Le livre de Mme Waysbord n’est pas un énième commentaire savant ou analyse de l’œuvre du poète grec. Il s’agit du récit de sa vie en pointillé mêlé aux figures héroïques d’Homère. Il y a comme un aller et retour entre la vie de l’auteur, l’histoire, l’actualité même et Ulysse, Hélène, Andromaque, Hector, Patrocle, Priam.

Âgée de 86 ans, Hélène Waysbord nous parle de son enfance et de la perte de ses parents arrêtés et déportés en automne 1942. Ils mourront à Auschwitz. Elle nous parle de sa vie à la campagne, petite enfant juive cachant son identité. Agrégée de lettres classiques, Mme Waysbord connaît bien l’œuvre de l’aède aveugle. Le texte d’Homère devient prétexte, miroir pour relire sa vie. Elle fait l’expérience d’Ulysse descendant aux Enfers pour y rencontrer ses parents défunts: «Quand le besoin s’est imposé de retrouver une trace, il m’a fallu moi aussi, comme Ulysse, entreprendre le voyage au pays des morts…». En fait Hélène Waysbord nous convie à une véritable odyssée intérieure: «J’écris pour accomplir un trajet incertain, un retour vers des parents disparus, un moi oublié, insaisissable à jamais». En effet, son ouvrage est une invitation au «nostos», au retour vers notre patrie intérieure: «L’écriture est un pays. J’y navigue souvent la nuit sans boussole. Dans l’invisible, les mots circulent, se coagulent comme des îles minuscules, juste le temps d’y mettre un pied, ils s’effacent aussi vite qu’ils ont été apportés.»
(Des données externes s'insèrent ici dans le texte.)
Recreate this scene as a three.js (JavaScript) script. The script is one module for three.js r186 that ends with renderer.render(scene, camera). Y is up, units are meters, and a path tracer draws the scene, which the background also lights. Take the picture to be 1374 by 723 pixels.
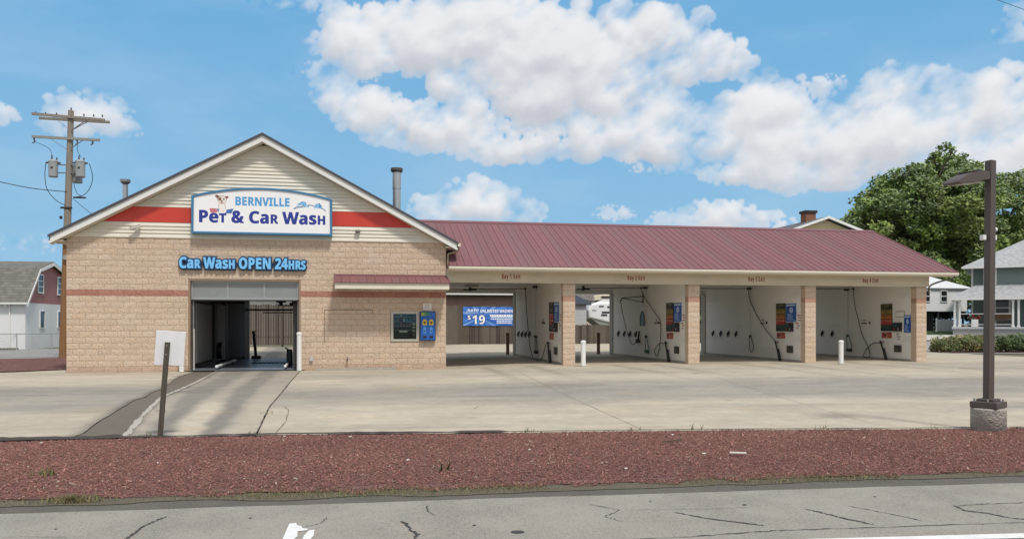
import * as THREE from 'three';
import { RoundedBoxGeometry } from 'three/addons/geometries/RoundedBoxGeometry.js';
import { mergeGeometries, mergeVertices } from 'three/addons/utils/BufferGeometryUtils.js';
import { FontLoader } from 'three/addons/loaders/FontLoader.js';

// ---------------------------------------------------------------- camera, sky, sun, exposure
const scene = new THREE.Scene();
const YAW = 0.18601;                                   // the street is seen a little askew
const camera = new THREE.PerspectiveCamera(36.3848, 1376 / 723, 0.1, 1500);
camera.position.set(0, 1.66, 0);
camera.lookAt(Math.sin(YAW), 1.66, -Math.cos(YAW));
camera.setViewOffset(1376, 723, 1, -73.5, 1376, 723);  // level camera, shifted lens
const renderer = new THREE.WebGLRenderer({ antialias: true });
renderer.toneMapping = THREE.LinearToneMapping;
const EXPOSURE = 1.24;
renderer.toneMappingExposure = EXPOSURE;
renderer.shadowMap.enabled = true;
const SUN = new THREE.Vector3(0.16, 0.83, 0.51).normalize();
const sun = new THREE.DirectionalLight(new THREE.Color(1, 0.955, 0.88), 2.1);
sun.position.copy(SUN).multiplyScalar(90).add(new THREE.Vector3(6, 0, -25));
sun.target.position.set(6, 0, -25);
sun.castShadow = true; sun.shadow.radius = 14; sun.shadow.mapSize.set(2048, 2048);
Object.assign(sun.shadow.camera, { left: -60, right: 60, top: 60, bottom: -60, near: 1, far: 220 });
scene.add(sun, sun.target);

// ---------------------------------------------------------------- numbers and noise
const R = (seed) => { let s = seed | 0; return () => { s = (s + 0x6d2b79f5) | 0; let t = Math.imul(s ^ (s >>> 15), 1 | s); t = (t + Math.imul(t ^ (t >>> 7), 61 | t)) ^ t; return ((t ^ (t >>> 14)) >>> 0) / 4294967296; }; };
const clamp = (x, a = 0, b = 1) => Math.min(b, Math.max(a, x)), lerp = (a, b, t) => a + (b - a) * t;
const S = (x, a, b) => { const t = clamp((x - a) / (b - a)); return t * t * (3 - 2 * t); };
const PI_ = new Uint16Array(8192), PV = new Float32Array(4096); { const r = R(99); for (let i = 0; i < 4096; i++) { PI_[i] = i; PV[i] = r(); } for (let i = 4095; i > 0; i--) { const j = Math.floor(r() * (i + 1)), t = PI_[i]; PI_[i] = PI_[j]; PI_[j] = t; } for (let i = 0; i < 4096; i++) PI_[i + 4096] = PI_[i]; }
const hsh = (x, y) => PV[PI_[PI_[x & 4095] + (y & 4095)]];
function vn(x, y) { const i = Math.floor(x), j = Math.floor(y); let u = x - i, v = y - j; u = u * u * (3 - 2 * u); v = v * v * (3 - 2 * v); const a = hsh(i, j), b = hsh(i + 1, j), c = hsh(i, j + 1), d = hsh(i + 1, j + 1); return a + (b - a) * u + (c - a) * v + (a - b - c + d) * u * v; }
function vnp(x, y, p) { const i = Math.floor(x), j = Math.floor(y); let u = x - i, v = y - j; u = u * u * (3 - 2 * u); v = v * v * (3 - 2 * v); const m = (k) => ((k % p) + p) % p, a = hsh(m(i), m(j)), b = hsh(m(i + 1), m(j)), c = hsh(m(i), m(j + 1)), d = hsh(m(i + 1), m(j + 1)); return a + (b - a) * u + (c - a) * v + (a - b - c + d) * u * v; }
function fbm(x, y, o = 4) { let s = 0, a = 0.5, n = 0; for (let k = 0; k < o; k++) { s += a * vn(x, y); n += a; x = x * 2.03 + 17.3; y = y * 2.03 + 9.1; a *= 0.5; } return s / n; }
function fbmp(x, y, p, o = 4) { let s = 0, a = 0.5, n = 0; for (let k = 0; k < o; k++) { s += a * vnp(x + k * 7, y + k * 13, p); n += a; x *= 2; y *= 2; p *= 2; a *= 0.5; } return s / n; }
const lin = (c) => (c <= 0.04045 ? c / 12.92 : ((c + 0.055) / 1.055) ** 2.4);

// ---------------------------------------------------------------- the sky: blue air and cumulus, computed over the whole dome
{
  const W = 4096, H = 2048, r = R(5), den = new Float32Array(W * H), DEG = W / 360;
  const blobs = [];
  const px = (x, y, rx, ry, k = 1) => { const a = Math.atan((x - 687) / 1100), c = Math.cos(a); blobs.push([a + YAW, Math.atan(((435 - y) / 1100) * c), (rx / 1100) * c * c, (ry / 1100) * c, k]); };
  // the bank of cumulus over the bays, the band under it and the small clouds round it
  for (const b of [[500, 60, 85, 42], [600, 62, 110, 55], [690, 60, 100, 58], [780, 75, 105, 62], [880, 55, 80, 42], [940, 85, 70, 34], [700, 128, 120, 50], [820, 120, 90, 45], [450, 130, 34, 26], [500, 155, 60, 32], [575, 175, 95, 36], [690, 195, 110, 30], [800, 185, 100, 34], [890, 178, 75, 48], [960, 185, 85, 38], [1020, 150, 62, 45], [1060, 195, 95, 45], [1100, 225, 110, 42], [1170, 190, 90, 60], [1200, 120, 50, 30], [1270, 130, 90, 36], [1350, 140, 100, 48], [1280, 185, 120, 50], [1360, 215, 100, 45], [1010, 228, 80, 26], [900, 222, 60, 16, 0.8], [640, 275, 62, 34], [590, 285, 44, 26], [690, 285, 44, 22], [960, 292, 66, 22], [905, 295, 40, 14], [1020, 300, 50, 16], [120, 150, 58, 27], [90, 168, 40, 22], [155, 172, 38, 16], [0, 155, 24, 14], [1372, 40, 44, 20, 0.75], [1392, 14, 50, 18, 0.75], [400, 4, 80, 16, 0.8], [450, 100, 60, 16, 0.75], [825, 288, 28, 12, 0.75], [1090, 120, 50, 20, 0.6], [30, 330, 60, 16, 0.5], [300, -60, 160, 36], [700, -110, 240, 50], [1150, -120, 180, 40]]) px(...b);
  const NV = blobs.length;
  // the rest of the dome carries the same weather
  const inView = (a, e) => Math.abs(a - YAW) < 1.0 && e < 0.62;
  for (let k = 0; k < 400; k++) {
    const a = (r() * 2 - 1) * Math.PI, e = 0.05 + r() ** 1.9 * 1.35;
    if (inView(a, e)) continue;
    const n = 3 + r() * 7, s = 0.05 + 0.09 * r();
    for (let j = 0; j < n; j++) blobs.push([a + (r() - 0.5) * s * 5 / Math.max(0.25, Math.cos(e)), e + (r() - 0.35) * s * 1.3, s * (0.5 + r() * 0.9) / Math.max(0.25, Math.cos(e)), s * (0.3 + r() * 0.4), 0.9 + r() * 0.2]);
  }
  const rowOf = (e) => (e / Math.PI + 0.5) * H, colOf = (a) => { const t = (Math.atan2(-Math.cos(a), Math.sin(a)) / (2 * Math.PI) + 0.5) * W; return t; };
  // every cloud is a heap of puffs; their relief (a smooth union of domes) is lit from above
  const puff = (c0, j0, rx, ry, hgt) => { for (let j = Math.max(H / 2, Math.ceil(j0 - ry)); j <= Math.min(H - 1, j0 + ry); j++) for (let c = Math.ceil(c0 - rx); c <= c0 + rx; c++) { const d = 1 - ((c - c0) / rx) ** 2 - ((j - j0) / ry) ** 2; if (d > 0) { const h = hgt * Math.sqrt(d), h2 = h * h; den[j * W + (((c % W) + W) % W)] += h2 * h2; } } };
  blobs.forEach(([a, e, ra, re, k], n) => {
    const c0 = colOf(a), j0 = rowOf(e), rc = (ra / (2 * Math.PI)) * W, rr = (re / Math.PI) * H, asp = 1 / Math.max(0.25, Math.cos(e)), near = n < NV;
    for (const [cnt, fr, q0, q1] of near ? [[9, 0.5, 0, 0.55], [22, 0.3, 0.2, 0.85], [46, 0.17, 0.5, 1.05], [24, 0.11, 0.7, 1.05]] : [[6, 0.5, 0, 0.6], [14, 0.28, 0.3, 0.95]])
      for (let i = 0; i < cnt * (near ? Math.min(1.6, rc / 90 + 0.4) : 1); i++) { const t = r() * 6.283, q = Math.sqrt(lerp(q0 * q0, q1 * q1, r())), y = Math.sin(t) * q, pr = rr * fr * (0.6 + 0.8 * r()) * k; puff(c0 + Math.cos(t) * q * rc, j0 + (y < 0 ? y * 0.72 : y) * rr, pr * asp * 1.15, pr, pr * 0.9 + rr * 0.35 * (1 - q * q) * (fr < 0.2 ? 0.8 : 0.2)); }
  });
  const data = new Float32Array(W * H * 4), al = new Float32Array(W * H), sm = new Float32Array(W * H);
  for (let j = H / 2; j < H; j++) {
    const e = (j / H - 0.5) * Math.PI, ce = Math.max(0.12, Math.cos(e));
    for (let c = 0; c < W; c++) {
      const i = j * W + c; if (den[i] <= 0) continue;
      const h = Math.sqrt(Math.sqrt(den[i])), a = (c / W) * 360 * ce + 40, ee = (e * 180) / Math.PI, n = fbm(a * 0.55, ee * 0.62, 6), n2 = fbm(a * 0.16 + 31, ee * 0.24, 4);
      sm[i] = Math.max(0, h * (0.72 + 0.56 * n) + (n - 0.5) * 12);
      const n4 = fbm(a * 2.1, ee * 2.6, 4); al[i] = h * (0.4 + 1.3 * n) + 4.5 + (n - 0.5) * 22 + (n4 - 0.5) * 9 + (n2 - 0.5) * 22;
    }
  }
  const at = (j, c) => (j < H ? sm[j * W + ((c + W) % W)] : 0);
  for (let j = 0; j < H; j++) {
    const e = (j / H - 0.5) * Math.PI, h = Math.max(0, e);
    const t = S(h, 0, 0.42), z = S(h, 0.5, 1.5);
    for (let c = 0; c < W; c++) {
      const i = j * W + c;
      let rr, gg, bb;
      if (e < 0) { const k = S(-e, 0, 0.05); rr = lerp(0.36, 0.2, k); gg = lerp(0.56, 0.19, k); bb = lerp(0.72, 0.17, k); }
      else {
        rr = lerp(lerp(0.255, 0.105, t), 0.09, z); gg = lerp(lerp(0.525, 0.385, t), 0.28, z); bb = lerp(lerp(0.765, 0.7, t), 0.58, z);
        const veil = 0.06 * S(fbm(c * 0.011, j * 0.03, 5), 0.45, 0.8); rr += veil; gg += veil * 0.7; bb += veil * 0.4;
        if (al[i] > -4) {
          let acc = 0; for (const s of [12, 26, 42, 60, 80, 104]) acc += S(at(j + s, c), 4, 44);
          const gx = (at(j, c - 2) - at(j, c + 2)) / 4, gz = (at(j - 2, c) - at(j + 2, c)) / 4, gX = (at(j, c - 7) - at(j, c + 7)) / 14, gZ = (at(j - 7, c) - at(j + 7, c)) / 14;
          const nx = gx * 0.35 + gX * 0.75, nz = gz * 0.35 + gZ * 0.75, il = 1 / Math.sqrt(nx * nx + nz * nz + 1), lam = (0.2 * nx + 0.72 * nz + 0.6) * il;
          const w = lerp(0.86, clamp(0.69 + 0.2 * lam - 0.024 * acc + 0.06 * (fbm(c * 0.03, j * 0.045, 5) - 0.5), 0.54, 0.92), 0.25 + 0.75 * S(al[i], -4, 16)), k = (0.94 - w) * 0.1, A = (0.3 * S(al[i], -4, 8) + 0.7 * S(al[i], -1, 24)) * 0.96;
          rr = lerp(rr, w - k * 0.2, A); gg = lerp(gg, w + k * 0.1, A); bb = lerp(bb, w + 0.012 + k, A);
        }
      }
      data[i * 4] = rr / EXPOSURE; data[i * 4 + 1] = gg / EXPOSURE; data[i * 4 + 2] = bb / EXPOSURE; data[i * 4 + 3] = 1;
    }
  }
  const t = new THREE.DataTexture(data, W, H, THREE.RGBAFormat, THREE.FloatType);
  t.mapping = THREE.EquirectangularReflectionMapping; t.magFilter = t.minFilter = THREE.LinearFilter; t.needsUpdate = true;
  scene.background = t; scene.environment = t;
}

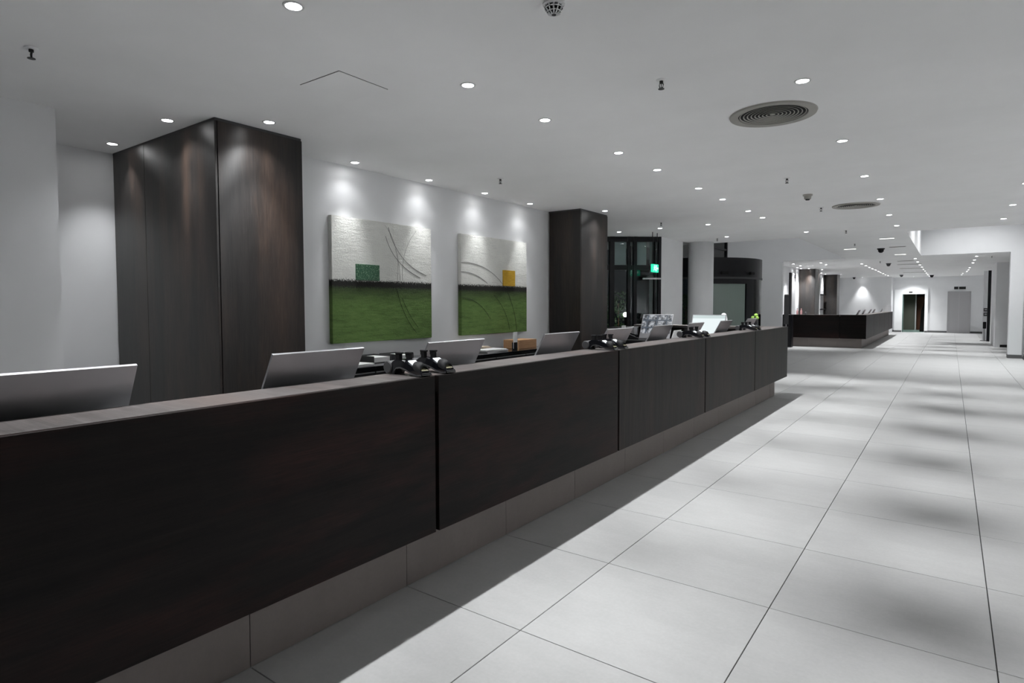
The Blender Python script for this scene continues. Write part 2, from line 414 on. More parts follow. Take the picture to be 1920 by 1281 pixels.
# return at the far end
L(G().box(-4.85, XP-0.032, 10.58, 10.90, ZT-0.04, ZT-0.0005)).build('return_top', 'wood_top_sheen', ctr, bevel=0.002, seg=1)
L(G().box(-4.85, XP-0.032, 10.875, 10.90, ZB, ZT-0.042)).build('return_panel', 'wood_front_x', ctr, bevel=0.002, seg=1)
L(G().box(-4.85, -2.50, 10.58, 10.60, ZB, ZT-0.042)).build('return_panel', 'wood_front_x', ctr, bevel=0.002, seg=1)
L(G().box(-4.75, XB-0.021, 10.61, 10.64, 0, ZB)).build('return_plinth', 'plinth', ctr)
# clerk side worktop
wt = thing('worktop', 'continuous worktop, made pale for bounce light, behind the raised counter front', 'worktop', (-2.95, 3, 0.84))
G().box(-0.42, 0.44, -7.1, 7.35, -0.03, 0).build('top', 'bounce_laminate', wt, bevel=0.003, seg=1)
for y in (-6.5, -4.3, -2.1, 0.1, 2.3, 4.5, 6.7):
    G().box(-0.36, 0.40, y-0.012, y+0.012, -0.84, -0.03).build('side_panel', 'plasticm', wt)
rd = thing('return_desk', 'dark desk across the end of the counter holding monitors', 'desk', (-3.95, 9.75, 0))
G().box(-0.95, 0.545, -0.5, 0.80, 0.87, 0.90).build('top', 'plasticm', rd, bevel=0.003, seg=1)
for x in (-0.90, 0.40): G().box(x, x+0.03, -0.42, 0.72, 0, 0.87).build('side_panel', 'plasticm', rd)
G().box(-0.87, 0.40, -0.40, -0.38, 0.3, 0.87).build('front_panel', 'wood_front_x', rd)

# ------------------------------------------------------------------ credenza on the left wall
cz = thing('credenza', 'low dark credenza under the paintings against the wall', 'cabinet', (-4.797, 5.2, 0))
G().box(-0.285, 0.27, -1.94, 1.94, 0.0, 0.895).build('body', 'plasticm', cz)
G().box(-0.30, 0.31, -1.98, 1.98, 0.897, 0.93).build('top', 'plastic', cz, bevel=0.002, seg=1)
for k in range(6):
    y = -1.92+k*0.64
    for z0, z1 in ((0.60, 0.88), (0.30, 0.58), (0.06, 0.28)):
        d = G().box(0.272, 0.292, y+0.005, y+0.635, z0, z1).build('drawer', 'plasticm', cz)
        G().box(0.292, 0.300, y+0.01, y+0.63, z1-0.014, z1-0.004).build('handle', 'silver', d)

# ------------------------------------------------------------------ monitors (all-in-one computers)
screens = {}
def make_monitor(label, screen, loc, rz, group='tilted monitors on the reception counter', lean=28.6, clean=None):
    t = thing('monitor', label, 'monitor', loc, rz, group)
    a = math.radians(lean); W2 = 0.265
    zt = 0.452; L_ = 0.43
    ux, uz = math.sin(a), math.cos(a)                       # up the screen
    nx, nz = math.cos(a), -math.sin(a)                      # out of the back
    top = Vector((0.10, 0, zt)); bot = top-Vector((ux, 0, uz))*L_
    def pt(s_, d, y): return (bot.x+ux*s_+nx*d, y, bot.z+uz*s_+nz*d)
    g_ = G()
    rows = [(0.0, 0.006), (0.06, 0.030), (0.14, 0.034), (0.26, 0.022), (0.38, 0.010), (L_, 0.006)]
    ny = 9; vs_ = []; fs = []
    for s_, d in rows:
        for k in range(ny):
            y = -W2+2*W2*k/(ny-1); f_ = max(0, 1-(abs(y)/W2)**3.0); vs_.append(pt(s_, 0.006+(d-0.006)*f_, y))
    for s_, d in rows:
        for k in range(ny): vs_.append(pt(s_, -0.006, -W2+2*W2*k/(ny-1)))
    R_ = len(rows)
    for q in range(2):
        for r_ in range(R_-1):
            for k in range(ny-1):
                o_ = q*R_*ny+r_*ny+k; f_ = (o_, o_+1, o_+ny+1, o_+ny); fs.append(f_ if q else f_[::-1])
    B = R_*ny
    for k in range(ny-1):
        fs.append((k, k+1, B+k+1, B+k)); o_ = (R_-1)*ny+k; fs.append((o_+1, o_, B+o_, B+o_+1))
    for r_ in range(R_-1):
        for k in (0, ny-1):
            o_ = r_*ny+k; fs.append((o_, B+o_, B+o_+ny, o_+ny))
    g_.add(vs_, fs).build('housing', 'alu', t, smooth=True)
    e = 0.012
    gs = G().add([pt(0.085, -0.0068, -W2+e), pt(0.085, -0.0068, W2-e), pt(L_-e, -0.0068, W2-e), pt(L_-e, -0.0068, -W2+e),
                  pt(0.085, -0.0060, -W2+e), pt(0.085, -0.0060, W2-e), pt(L_-e, -0.0060, W2-e), pt(L_-e, -0.0060, -W2+e)],
                 [(0, 1, 2, 3), (7, 6, 5, 4), (0, 4, 5, 1), (1, 5, 6, 2), (2, 6, 7, 3), (3, 7, 4, 0)])
    so = gs.build('screen', screen, t)
    # stand: bent metal foot
    c_ = pt(0.12, 0.028, 0)
    G().prism([(c_[0]-0.03, c_[2]), (c_[0]+0.0, c_[2]+0.02), (0.085, 0.012), (0.085, 0.0), (-0.13, 0.0), (-0.13, 0.006), (0.06, 0.008)], -0.09, 0.09).build('stand', 'alu', t)
    return t
M['screen_dark'] = mat('screen_dark', (0.004, 0.004, 0.005), 0.12)
M['screen_white'] = mat('screen_white', (0.02, 0.02, 0.02), 0.3, emit=(0.86, 0.95, 0.96), estr=0.95)
sw = M['screen_white']; nt, b = nodes(sw)           # page with faint lines
mp = mapped(nt, (1, 1, 1)); sx = nt.nodes.new('ShaderNodeSeparateXYZ'); nt.links.new(mp.outputs[0], sx.inputs[0])
mt_ = nt.nodes.new('ShaderNodeMath'); mt_.operation = 'GREATER_THAN'; mt_.inputs[1].default_value = 0.395; nt.links.new(sx.outputs[2], mt_.inputs[0])
r = ramp(nt, mt_.outputs[0], [(0.0, (0.86, 0.95, 0.96)), (1.0, (0.62, 0.72, 0.72))]); nt.links.new(r.outputs[0], b.inputs['Emission Color'])
# screen with a grid of six pictures
M['screen_pics'] = mat('screen_pictures', (0.02, 0.02, 0.02), 0.3, emit=(0.3, 0.33, 0.38), estr=0.8)
nt, b = nodes(M['screen_pics'])
tc = nt.nodes.new('ShaderNodeTexCoord'); mp = nt.nodes.new('ShaderNodeMapping')
mp.inputs['Rotation'].default_value = (0, 0, 0); nt.links.new(tc.outputs['Object'], mp.inputs[0])
sx = nt.nodes.new('ShaderNodeSeparateXYZ'); nt.links.new(mp.outputs[0], sx.inputs[0])
cb = nt.nodes.new('ShaderNodeCombineXYZ'); nt.links.new(sx.outputs[1], cb.inputs[0]); nt.links.new(sx.outputs[2], cb.inputs[1])
bk = nt.nodes.new('ShaderNodeTexBrick'); bk.offset = 0; bk.inputs['Scale'].default_value = 1
bk.inputs['Brick Width'].default_value = 0.167; bk.inputs['Row Height'].default_value = 0.118; bk.inputs['Mortar Size'].default_value = 0.012
bk.inputs['Color1'].default_value = (1, 1, 1, 1); bk.inputs['Color2'].default_value = (1, 1, 1, 1); bk.inputs['Mortar'].default_value = (0, 0, 0, 1)
nt.links.new(cb.outputs[0], bk.inputs[0])
n = noise(nt, mp, 16, 3); rn = ramp(nt, n.outputs[0], [(0.42, (0.04, 0.045, 0.055)), (0.62, (0.55, 0.58, 0.62))])
bg = nt.nodes.new('ShaderNodeRGB'); bg.outputs[0].default_value = (0.09, 0.11, 0.14, 1)
col_ = mix(nt, bg.outputs[0], rn.outputs[0], 0.5, f=bk.outputs[0])
nt.links.new(col_, b.inputs['Emission Color'])

MX = -2.595; MZ = 0.845
mon = [(0.735, 'tilted silver monitor cut by the left edge of the frame'),
       (1.83, 'tilted silver monitor in front of the large dark pillar'),
       (2.845, 'tilted silver monitor just beyond the first pair of card terminals'),
       (4.11, 'tilted silver monitor beside the cardboard box, before the second terminals'),
       (5.145, 'tilted silver monitor right behind the second pair of card terminals'),
       (6.20, 'tilted silver monitor in front of the picture grid screen'),
       (7.25, 'tilted silver monitor behind the third pair of card terminals'),
       (8.47, 'tilted silver monitor directly left of the fourth pair of terminals')]
for y, lab in mon: make_monitor(lab, 'screen_dark', (MX, y, MZ), 0)
def back_monitor(lab, scr, x, y, z):
    return make_monitor(lab, scr, (x, y, z), PI/2, 'monitors facing the clerks at the counter end', lean=24)
back_monitor('monitor with its screen showing a grid of pictures', 'screen_pics', -3.93, 9.43, 0.905)
back_monitor('monitor with a bright white screen', 'screen_white', -3.08, 9.43, 0.905)
make_monitor('dark monitor in front of the lime green flowers', 'screen_dark', (-2.62, 9.88, 0.845), 0)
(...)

Au milieu de la médiocrité et de la grisaille qui nous entourent, Mme Waysbord nous invite à larguer les amarres et à lire Homère en miroir avec notre propre existence, à le choisir comme un guide sûr dans la descente indispensable vers les Enfers pour nous retrouver un jour dans notre Ithaque bien-aimée, car «il faut revenir sur ses traces et par les mots donner la seule réparation à notre portée. Guérir le temps de ses blessures. » Comme l’indique le sous-titre du livre, finalement «toute vie est un bricolage mythologique».
Hélène Wasybord, Talon d’Achille, Les Belles Lettres 2022.